A few hours earlier, at 2:21 a.m. EST on Sunday, Russian cosmonaut Anton Shkaplerov, Norishige "Neemo" Kanai of the Japan Aerospace Exploration Agency (JAXA), and astronaut Scott "Maker" Tingle of NASA launched aboard a Soyuz space capsule from Kazakhstan. The trio are now orbiting Earth and plan to rendezvous with the space station at 3:43 a.m. EST on Tuesday, according to NASA.

The Dragon capsule now parked at the space station blasted from the SpaceX launch pad in Cape Canaveral Air Force Station in Florida in a launch that marked the first time the company, headed by billionaire Elon Musk, successfully reused a Falcon 9 rocket for a NASA resupply mission.

The capsule is crammed full with crew supplies, gear and scientific equipment. Among the new gear is a wired one-square-meter shield that, once mounted on the exterior of the space station, will offer real-time analysis of the potential damage caused by bits of space junk. Another unit will assess whether it's possible to producer higher quality optical fibers in microgravity for fiber optic products to be used both in space and on Earth. A third planned experiment will explore the viability of brewing beer in space. Budweiser sent 20 barley seeds to the station to learn whether the seedlings grow at the same rate in space as they do on Earth, according to Food and Wine.

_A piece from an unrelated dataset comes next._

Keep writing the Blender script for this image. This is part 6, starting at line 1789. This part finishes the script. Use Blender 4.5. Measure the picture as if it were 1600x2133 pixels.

One item that was not carried by the Dragon spacecraft, but which will also be newly available to the astronaut crew, is a digital file of Star Wars: The Last Jedi. Disney will uplink the film to the space station through mission control at NASA's Johnson Space Center in Houston, according to NASA.

The space agency has not announced when the crew plans to screen the movie, although they'll need to find a generous block of time for the two-hour, 33-minute movie. That could prove to be a challenge, considering they have to fully unpack the Dragon capsule and then refill it with more than 3,600 pounds of research, hardware and crew supplies before sending it back to Earth in January 2018.